Entries with scene source code:
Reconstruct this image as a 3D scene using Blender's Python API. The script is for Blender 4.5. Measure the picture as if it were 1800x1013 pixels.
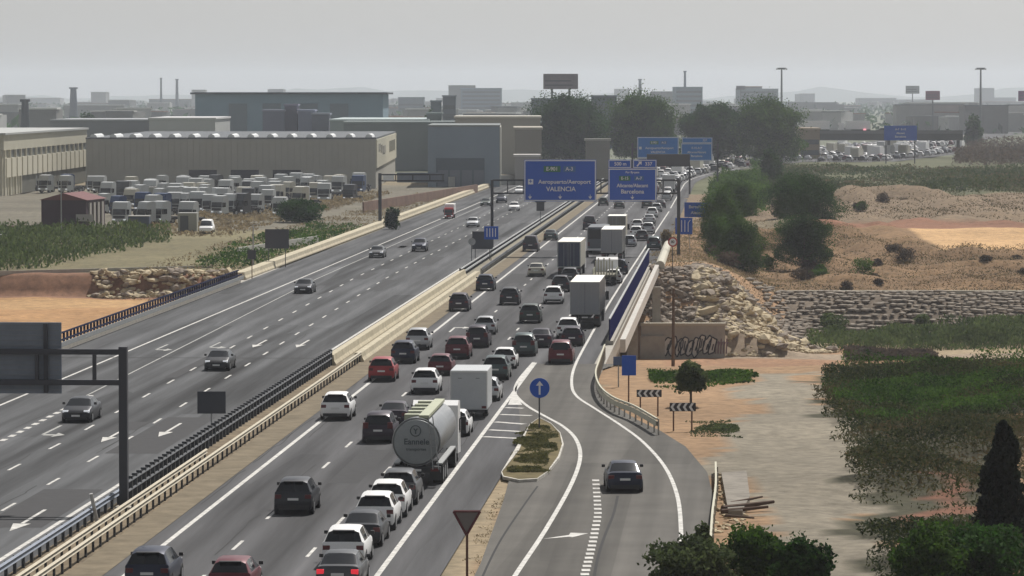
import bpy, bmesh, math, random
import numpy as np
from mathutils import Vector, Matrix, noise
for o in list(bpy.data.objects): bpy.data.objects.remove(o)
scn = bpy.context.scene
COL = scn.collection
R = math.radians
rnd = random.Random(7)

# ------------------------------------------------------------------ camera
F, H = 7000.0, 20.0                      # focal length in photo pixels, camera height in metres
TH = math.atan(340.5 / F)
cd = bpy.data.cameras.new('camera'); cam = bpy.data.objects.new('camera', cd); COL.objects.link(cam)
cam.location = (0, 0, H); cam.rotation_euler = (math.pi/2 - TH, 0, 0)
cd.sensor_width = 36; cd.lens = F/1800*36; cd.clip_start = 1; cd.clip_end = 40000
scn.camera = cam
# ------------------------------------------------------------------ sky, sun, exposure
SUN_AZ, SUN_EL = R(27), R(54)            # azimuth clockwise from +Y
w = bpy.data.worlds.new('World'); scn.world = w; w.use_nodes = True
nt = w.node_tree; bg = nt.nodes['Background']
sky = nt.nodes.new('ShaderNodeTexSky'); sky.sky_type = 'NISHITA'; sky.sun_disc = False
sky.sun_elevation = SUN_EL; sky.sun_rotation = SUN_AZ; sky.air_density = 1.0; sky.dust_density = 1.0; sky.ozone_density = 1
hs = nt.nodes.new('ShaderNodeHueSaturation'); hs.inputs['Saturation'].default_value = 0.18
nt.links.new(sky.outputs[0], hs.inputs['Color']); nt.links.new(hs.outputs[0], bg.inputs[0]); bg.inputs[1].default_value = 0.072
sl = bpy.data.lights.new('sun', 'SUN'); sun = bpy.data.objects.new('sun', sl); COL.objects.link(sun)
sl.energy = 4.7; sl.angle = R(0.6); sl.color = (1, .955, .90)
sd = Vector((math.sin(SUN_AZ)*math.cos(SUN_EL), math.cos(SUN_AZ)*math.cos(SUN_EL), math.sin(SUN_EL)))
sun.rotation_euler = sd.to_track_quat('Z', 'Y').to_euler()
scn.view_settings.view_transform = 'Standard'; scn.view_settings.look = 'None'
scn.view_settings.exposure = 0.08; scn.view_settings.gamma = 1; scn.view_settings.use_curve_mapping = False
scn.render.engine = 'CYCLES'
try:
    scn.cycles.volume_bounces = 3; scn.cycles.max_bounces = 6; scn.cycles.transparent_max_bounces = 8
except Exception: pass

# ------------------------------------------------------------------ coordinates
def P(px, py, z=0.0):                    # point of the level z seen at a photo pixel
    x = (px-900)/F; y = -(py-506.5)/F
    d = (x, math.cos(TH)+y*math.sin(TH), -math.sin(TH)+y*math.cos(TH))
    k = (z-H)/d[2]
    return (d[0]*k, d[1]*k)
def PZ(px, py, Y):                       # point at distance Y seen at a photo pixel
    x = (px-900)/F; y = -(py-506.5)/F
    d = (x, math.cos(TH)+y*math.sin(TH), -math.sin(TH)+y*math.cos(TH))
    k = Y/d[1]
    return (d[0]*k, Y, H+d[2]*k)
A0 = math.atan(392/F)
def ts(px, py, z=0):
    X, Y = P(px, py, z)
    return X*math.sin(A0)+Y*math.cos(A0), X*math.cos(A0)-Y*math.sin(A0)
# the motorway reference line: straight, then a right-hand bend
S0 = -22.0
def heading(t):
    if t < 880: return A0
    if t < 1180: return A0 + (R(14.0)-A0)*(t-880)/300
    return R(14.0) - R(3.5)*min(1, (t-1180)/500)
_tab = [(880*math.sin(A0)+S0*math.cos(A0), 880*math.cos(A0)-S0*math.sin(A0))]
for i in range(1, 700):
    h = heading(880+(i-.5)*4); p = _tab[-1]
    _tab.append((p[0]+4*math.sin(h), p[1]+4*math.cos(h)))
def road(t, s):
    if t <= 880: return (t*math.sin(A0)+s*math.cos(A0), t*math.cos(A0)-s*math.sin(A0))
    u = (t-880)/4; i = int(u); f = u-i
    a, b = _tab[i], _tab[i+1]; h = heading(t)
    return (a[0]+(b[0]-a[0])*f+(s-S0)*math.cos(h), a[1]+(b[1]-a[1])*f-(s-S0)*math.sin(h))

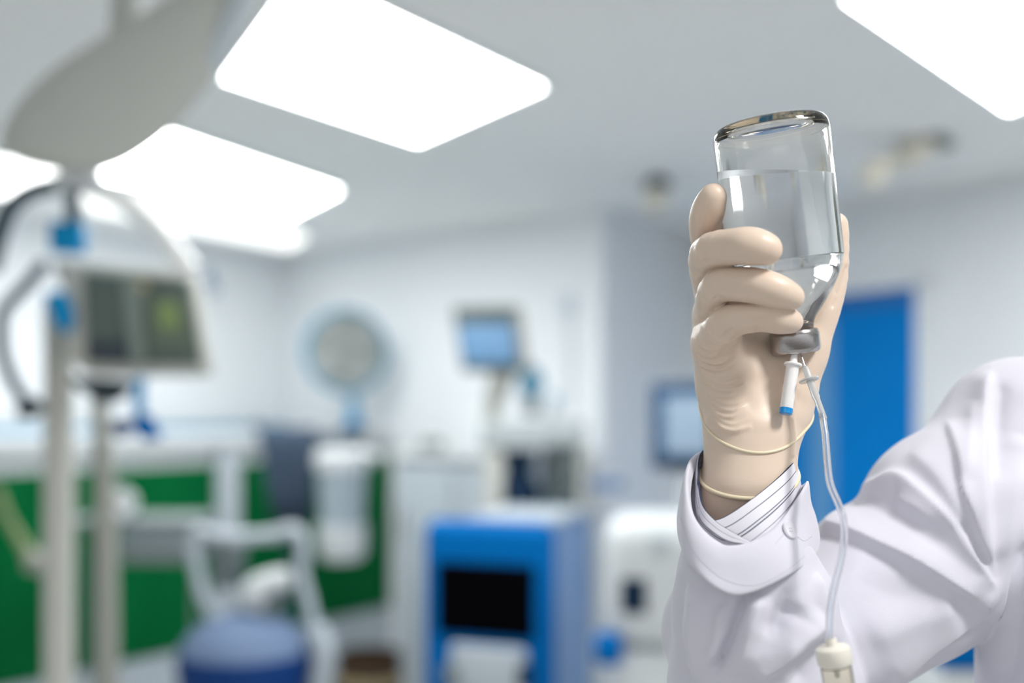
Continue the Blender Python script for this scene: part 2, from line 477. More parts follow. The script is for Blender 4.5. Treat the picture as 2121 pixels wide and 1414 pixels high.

Task to carry out: Restate only the lines running from the start of the material above through the line containing "rnd = random.Random(7)", ends included. No pictures.

Expected answer:
Reconstruct this image as a 3D scene using Blender's Python API. The script is for Blender 4.5. Measure the picture as if it were 1800x1013 pixels.
import bpy, bmesh, math, random
import numpy as np
from mathutils import Vector, Matrix, noise
for o in list(bpy.data.objects): bpy.data.objects.remove(o)
scn = bpy.context.scene
COL = scn.collection
R = math.radians
rnd = random.Random(7)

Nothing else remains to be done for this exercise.